The input:
★ ★ ★ ★ ★
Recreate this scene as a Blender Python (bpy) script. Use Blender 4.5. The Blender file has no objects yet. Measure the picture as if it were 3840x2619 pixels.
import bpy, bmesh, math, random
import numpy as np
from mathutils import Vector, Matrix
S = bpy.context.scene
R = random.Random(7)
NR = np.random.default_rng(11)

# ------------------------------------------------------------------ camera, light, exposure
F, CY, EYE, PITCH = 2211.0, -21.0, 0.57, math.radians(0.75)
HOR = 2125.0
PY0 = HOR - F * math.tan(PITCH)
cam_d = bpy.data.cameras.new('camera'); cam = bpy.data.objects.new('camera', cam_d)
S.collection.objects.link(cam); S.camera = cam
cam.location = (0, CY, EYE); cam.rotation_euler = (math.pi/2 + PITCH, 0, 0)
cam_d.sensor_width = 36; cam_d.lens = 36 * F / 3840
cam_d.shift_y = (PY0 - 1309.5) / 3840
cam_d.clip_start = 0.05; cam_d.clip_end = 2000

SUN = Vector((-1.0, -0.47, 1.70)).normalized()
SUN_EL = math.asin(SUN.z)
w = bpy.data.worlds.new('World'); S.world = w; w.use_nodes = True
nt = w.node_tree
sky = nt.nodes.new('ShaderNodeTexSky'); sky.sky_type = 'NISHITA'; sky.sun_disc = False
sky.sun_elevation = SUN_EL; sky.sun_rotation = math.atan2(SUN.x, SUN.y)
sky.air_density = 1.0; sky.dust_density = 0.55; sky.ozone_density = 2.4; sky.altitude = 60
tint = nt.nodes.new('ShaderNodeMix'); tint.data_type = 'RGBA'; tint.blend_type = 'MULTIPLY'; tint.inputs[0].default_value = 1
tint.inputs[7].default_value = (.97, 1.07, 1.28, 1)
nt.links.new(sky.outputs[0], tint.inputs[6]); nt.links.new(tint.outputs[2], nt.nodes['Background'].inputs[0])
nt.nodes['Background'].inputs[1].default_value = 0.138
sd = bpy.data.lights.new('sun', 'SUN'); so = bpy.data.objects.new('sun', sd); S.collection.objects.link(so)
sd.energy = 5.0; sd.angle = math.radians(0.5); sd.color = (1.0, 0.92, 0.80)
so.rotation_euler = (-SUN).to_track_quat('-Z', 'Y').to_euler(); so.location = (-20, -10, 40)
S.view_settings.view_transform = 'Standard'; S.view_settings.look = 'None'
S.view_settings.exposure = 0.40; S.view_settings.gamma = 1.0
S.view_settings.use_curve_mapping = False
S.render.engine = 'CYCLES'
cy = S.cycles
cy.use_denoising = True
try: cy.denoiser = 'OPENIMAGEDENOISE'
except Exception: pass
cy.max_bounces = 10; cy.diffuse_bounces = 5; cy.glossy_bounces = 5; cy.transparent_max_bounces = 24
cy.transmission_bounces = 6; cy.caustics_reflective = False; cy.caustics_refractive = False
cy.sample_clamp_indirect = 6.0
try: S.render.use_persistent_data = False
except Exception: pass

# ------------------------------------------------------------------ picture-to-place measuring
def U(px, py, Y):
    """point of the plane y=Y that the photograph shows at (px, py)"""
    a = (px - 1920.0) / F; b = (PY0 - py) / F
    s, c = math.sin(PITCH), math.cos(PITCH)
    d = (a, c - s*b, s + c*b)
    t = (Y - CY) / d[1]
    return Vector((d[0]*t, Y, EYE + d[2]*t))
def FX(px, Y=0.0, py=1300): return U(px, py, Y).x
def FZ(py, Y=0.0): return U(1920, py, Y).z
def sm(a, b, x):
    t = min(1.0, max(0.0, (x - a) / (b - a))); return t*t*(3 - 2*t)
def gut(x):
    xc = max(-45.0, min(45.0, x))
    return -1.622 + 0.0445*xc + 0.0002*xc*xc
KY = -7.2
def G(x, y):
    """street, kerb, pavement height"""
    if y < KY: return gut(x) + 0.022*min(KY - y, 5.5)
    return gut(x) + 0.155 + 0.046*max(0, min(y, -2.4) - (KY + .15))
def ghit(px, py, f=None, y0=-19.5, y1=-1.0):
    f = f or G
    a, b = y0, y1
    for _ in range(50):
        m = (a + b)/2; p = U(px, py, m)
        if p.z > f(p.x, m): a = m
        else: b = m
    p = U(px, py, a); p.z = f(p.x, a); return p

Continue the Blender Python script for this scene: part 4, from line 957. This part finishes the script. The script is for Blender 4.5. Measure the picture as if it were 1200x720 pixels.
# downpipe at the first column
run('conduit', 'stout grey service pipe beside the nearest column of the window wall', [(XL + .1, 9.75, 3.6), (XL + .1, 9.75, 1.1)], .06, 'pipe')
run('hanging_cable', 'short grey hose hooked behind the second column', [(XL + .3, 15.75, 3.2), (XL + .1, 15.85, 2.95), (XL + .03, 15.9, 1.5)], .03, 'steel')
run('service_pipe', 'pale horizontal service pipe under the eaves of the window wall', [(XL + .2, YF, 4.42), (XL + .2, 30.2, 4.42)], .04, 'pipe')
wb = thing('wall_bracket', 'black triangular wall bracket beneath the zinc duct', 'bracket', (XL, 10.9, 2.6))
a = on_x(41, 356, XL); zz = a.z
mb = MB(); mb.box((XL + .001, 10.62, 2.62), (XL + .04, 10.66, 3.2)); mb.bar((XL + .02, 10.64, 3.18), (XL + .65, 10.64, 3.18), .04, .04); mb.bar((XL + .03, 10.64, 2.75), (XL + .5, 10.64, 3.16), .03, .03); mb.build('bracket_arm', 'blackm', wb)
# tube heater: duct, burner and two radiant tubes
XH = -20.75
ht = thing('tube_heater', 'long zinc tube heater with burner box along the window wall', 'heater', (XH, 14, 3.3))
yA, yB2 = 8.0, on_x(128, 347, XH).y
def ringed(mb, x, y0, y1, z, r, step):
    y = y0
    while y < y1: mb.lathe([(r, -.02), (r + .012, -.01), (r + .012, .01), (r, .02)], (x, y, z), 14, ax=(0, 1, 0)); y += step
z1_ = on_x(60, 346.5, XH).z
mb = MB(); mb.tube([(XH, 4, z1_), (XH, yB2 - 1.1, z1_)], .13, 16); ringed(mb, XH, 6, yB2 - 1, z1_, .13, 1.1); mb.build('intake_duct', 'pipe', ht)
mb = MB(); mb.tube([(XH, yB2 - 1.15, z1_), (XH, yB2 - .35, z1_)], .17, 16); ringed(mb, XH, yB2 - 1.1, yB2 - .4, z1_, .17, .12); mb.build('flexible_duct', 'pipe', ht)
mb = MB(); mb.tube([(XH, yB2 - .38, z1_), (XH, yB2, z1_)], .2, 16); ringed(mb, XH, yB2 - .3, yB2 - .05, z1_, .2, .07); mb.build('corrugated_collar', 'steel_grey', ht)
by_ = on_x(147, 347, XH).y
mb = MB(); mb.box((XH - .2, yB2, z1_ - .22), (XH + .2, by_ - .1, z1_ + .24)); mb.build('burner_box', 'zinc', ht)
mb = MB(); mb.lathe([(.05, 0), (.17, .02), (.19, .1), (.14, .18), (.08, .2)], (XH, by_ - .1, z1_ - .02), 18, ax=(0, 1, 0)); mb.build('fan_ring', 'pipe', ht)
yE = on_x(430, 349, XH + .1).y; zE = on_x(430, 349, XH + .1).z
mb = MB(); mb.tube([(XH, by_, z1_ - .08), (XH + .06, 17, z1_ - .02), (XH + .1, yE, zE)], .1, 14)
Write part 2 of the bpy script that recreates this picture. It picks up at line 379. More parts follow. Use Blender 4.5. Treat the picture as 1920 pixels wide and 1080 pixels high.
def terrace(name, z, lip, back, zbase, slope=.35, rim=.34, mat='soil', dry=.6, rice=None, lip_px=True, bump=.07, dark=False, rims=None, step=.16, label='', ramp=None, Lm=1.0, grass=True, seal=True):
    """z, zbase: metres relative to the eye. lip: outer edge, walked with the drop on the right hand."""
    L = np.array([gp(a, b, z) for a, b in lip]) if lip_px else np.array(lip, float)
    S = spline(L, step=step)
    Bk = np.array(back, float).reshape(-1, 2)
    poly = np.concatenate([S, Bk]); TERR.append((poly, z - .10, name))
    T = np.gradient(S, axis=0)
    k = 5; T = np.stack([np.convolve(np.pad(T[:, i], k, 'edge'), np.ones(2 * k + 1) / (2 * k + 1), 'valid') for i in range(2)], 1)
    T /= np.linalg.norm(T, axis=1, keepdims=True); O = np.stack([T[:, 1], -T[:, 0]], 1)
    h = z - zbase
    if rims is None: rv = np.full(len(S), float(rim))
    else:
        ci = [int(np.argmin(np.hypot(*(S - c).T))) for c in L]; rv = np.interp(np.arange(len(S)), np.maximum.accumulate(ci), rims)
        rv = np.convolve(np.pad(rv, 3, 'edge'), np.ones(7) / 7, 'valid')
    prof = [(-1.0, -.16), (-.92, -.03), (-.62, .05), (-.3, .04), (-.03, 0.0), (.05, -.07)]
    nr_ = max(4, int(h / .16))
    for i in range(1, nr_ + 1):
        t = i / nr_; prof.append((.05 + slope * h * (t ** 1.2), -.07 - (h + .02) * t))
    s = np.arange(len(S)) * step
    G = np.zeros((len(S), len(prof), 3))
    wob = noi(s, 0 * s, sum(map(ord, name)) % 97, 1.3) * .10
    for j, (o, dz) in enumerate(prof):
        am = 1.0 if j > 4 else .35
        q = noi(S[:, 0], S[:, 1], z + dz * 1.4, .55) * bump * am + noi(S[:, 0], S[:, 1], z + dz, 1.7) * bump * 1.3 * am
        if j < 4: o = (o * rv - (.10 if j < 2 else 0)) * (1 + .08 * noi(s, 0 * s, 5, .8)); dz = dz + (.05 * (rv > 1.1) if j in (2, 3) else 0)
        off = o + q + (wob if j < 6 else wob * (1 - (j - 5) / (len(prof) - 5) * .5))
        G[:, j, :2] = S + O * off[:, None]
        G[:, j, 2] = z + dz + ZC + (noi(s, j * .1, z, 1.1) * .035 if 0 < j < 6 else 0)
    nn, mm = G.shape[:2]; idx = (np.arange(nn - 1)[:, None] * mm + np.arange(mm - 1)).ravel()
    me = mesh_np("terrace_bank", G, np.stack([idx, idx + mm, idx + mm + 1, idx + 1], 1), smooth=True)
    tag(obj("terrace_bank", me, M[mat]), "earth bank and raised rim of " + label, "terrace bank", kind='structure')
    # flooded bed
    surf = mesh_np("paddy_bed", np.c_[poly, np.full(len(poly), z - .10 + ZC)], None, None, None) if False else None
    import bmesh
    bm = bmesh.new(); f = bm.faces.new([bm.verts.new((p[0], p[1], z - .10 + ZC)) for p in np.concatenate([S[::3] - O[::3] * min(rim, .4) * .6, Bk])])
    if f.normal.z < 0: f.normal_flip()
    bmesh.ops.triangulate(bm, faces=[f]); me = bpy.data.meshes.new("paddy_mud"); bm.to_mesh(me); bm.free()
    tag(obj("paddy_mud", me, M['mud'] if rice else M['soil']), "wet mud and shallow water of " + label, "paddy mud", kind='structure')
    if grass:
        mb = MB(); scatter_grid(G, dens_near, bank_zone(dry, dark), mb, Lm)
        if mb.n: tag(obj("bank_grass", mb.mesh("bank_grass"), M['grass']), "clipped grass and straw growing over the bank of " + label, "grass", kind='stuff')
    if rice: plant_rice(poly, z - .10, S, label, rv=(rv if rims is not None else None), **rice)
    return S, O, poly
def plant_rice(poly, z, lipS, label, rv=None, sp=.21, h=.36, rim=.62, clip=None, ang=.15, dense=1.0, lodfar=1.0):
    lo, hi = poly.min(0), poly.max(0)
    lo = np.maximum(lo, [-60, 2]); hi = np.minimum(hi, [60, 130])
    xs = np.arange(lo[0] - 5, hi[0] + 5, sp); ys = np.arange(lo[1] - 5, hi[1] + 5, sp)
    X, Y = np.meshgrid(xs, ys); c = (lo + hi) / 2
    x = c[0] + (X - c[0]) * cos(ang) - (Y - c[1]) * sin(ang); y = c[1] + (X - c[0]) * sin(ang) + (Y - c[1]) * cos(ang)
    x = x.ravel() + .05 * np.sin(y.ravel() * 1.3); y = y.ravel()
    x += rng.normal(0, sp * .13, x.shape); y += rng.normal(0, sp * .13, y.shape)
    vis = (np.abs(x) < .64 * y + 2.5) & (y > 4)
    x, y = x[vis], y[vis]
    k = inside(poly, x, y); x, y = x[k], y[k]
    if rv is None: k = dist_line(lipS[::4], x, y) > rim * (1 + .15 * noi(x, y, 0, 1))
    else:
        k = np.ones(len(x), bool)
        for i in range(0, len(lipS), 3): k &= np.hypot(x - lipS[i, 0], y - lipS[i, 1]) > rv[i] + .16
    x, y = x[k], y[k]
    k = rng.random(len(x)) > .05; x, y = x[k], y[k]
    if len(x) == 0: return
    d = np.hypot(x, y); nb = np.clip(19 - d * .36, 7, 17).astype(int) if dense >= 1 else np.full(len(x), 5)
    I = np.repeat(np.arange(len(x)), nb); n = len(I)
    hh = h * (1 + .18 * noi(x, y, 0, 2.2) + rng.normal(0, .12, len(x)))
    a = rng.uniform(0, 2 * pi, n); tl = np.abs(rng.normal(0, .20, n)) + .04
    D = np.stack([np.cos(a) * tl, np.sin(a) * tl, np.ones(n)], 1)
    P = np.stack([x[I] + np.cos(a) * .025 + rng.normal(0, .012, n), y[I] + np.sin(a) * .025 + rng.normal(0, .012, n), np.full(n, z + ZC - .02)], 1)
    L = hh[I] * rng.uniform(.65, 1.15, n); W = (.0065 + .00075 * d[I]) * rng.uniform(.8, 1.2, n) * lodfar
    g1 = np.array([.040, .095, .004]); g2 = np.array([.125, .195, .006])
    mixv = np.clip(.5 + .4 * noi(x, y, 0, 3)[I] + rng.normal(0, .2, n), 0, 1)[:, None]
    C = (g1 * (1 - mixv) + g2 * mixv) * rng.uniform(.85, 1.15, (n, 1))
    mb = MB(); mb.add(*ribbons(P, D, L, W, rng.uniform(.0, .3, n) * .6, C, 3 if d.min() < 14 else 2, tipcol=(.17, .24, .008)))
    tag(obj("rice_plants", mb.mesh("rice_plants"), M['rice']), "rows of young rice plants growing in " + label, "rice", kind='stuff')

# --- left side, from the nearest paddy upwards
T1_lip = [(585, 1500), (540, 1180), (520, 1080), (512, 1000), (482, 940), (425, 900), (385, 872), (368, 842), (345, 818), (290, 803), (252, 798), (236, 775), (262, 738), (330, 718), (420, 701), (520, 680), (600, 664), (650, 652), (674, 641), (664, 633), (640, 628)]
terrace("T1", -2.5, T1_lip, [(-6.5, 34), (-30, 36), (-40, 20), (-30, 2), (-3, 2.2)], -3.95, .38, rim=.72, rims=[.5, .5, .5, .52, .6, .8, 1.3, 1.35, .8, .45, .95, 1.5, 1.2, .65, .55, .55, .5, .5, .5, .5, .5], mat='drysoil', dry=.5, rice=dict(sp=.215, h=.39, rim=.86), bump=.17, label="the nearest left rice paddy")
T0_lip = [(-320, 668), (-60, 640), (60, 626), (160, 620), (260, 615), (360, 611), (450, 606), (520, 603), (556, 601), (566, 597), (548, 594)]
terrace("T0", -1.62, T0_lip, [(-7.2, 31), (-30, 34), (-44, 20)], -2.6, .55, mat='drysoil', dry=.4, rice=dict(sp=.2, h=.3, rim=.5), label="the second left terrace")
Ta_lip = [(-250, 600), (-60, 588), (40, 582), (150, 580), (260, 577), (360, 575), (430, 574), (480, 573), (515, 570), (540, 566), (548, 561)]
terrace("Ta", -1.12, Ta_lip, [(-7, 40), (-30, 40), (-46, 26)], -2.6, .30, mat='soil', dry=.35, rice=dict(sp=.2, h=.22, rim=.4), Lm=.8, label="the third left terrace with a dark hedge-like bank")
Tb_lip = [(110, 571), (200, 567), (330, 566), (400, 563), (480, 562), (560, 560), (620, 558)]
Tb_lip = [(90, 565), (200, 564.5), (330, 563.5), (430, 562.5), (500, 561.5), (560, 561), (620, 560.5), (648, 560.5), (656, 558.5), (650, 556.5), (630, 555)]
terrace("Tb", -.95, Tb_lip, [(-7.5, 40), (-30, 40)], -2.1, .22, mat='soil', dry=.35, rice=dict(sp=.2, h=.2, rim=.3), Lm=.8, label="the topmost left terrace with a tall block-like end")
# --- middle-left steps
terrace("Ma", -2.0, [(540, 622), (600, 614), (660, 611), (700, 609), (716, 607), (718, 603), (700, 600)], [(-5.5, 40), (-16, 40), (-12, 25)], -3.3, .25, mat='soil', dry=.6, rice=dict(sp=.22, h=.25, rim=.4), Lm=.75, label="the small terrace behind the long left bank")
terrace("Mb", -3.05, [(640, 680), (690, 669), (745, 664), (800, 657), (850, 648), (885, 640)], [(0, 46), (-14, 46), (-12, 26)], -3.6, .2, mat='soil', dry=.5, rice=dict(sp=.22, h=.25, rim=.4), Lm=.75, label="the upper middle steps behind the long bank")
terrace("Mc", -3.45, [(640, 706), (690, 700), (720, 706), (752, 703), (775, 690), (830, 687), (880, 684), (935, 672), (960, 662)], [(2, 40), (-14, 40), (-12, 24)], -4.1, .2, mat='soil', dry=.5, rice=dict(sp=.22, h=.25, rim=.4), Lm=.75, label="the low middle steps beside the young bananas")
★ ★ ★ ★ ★
Problem description: Look above and repeat, character for character, the lines from the first one to the line with "cam_d.clip_start = 0.05;", counting both.

Answer to this exercise:
Recreate this scene as a Blender Python (bpy) script. Use Blender 4.5. The Blender file has no objects yet. Measure the picture as if it were 3840x2619 pixels.
import bpy, bmesh, math, random
import numpy as np
from mathutils import Vector, Matrix
S = bpy.context.scene
R = random.Random(7)
NR = np.random.default_rng(11)

# ------------------------------------------------------------------ camera, light, exposure
F, CY, EYE, PITCH = 2211.0, -21.0, 0.57, math.radians(0.75)
HOR = 2125.0
PY0 = HOR - F * math.tan(PITCH)
cam_d = bpy.data.cameras.new('camera'); cam = bpy.data.objects.new('camera', cam_d)
S.collection.objects.link(cam); S.camera = cam
cam.location = (0, CY, EYE); cam.rotation_euler = (math.pi/2 + PITCH, 0, 0)
cam_d.sensor_width = 36; cam_d.lens = 36 * F / 3840
cam_d.shift_y = (PY0 - 1309.5) / 3840
cam_d.clip_start = 0.05; cam_d.clip_end = 2000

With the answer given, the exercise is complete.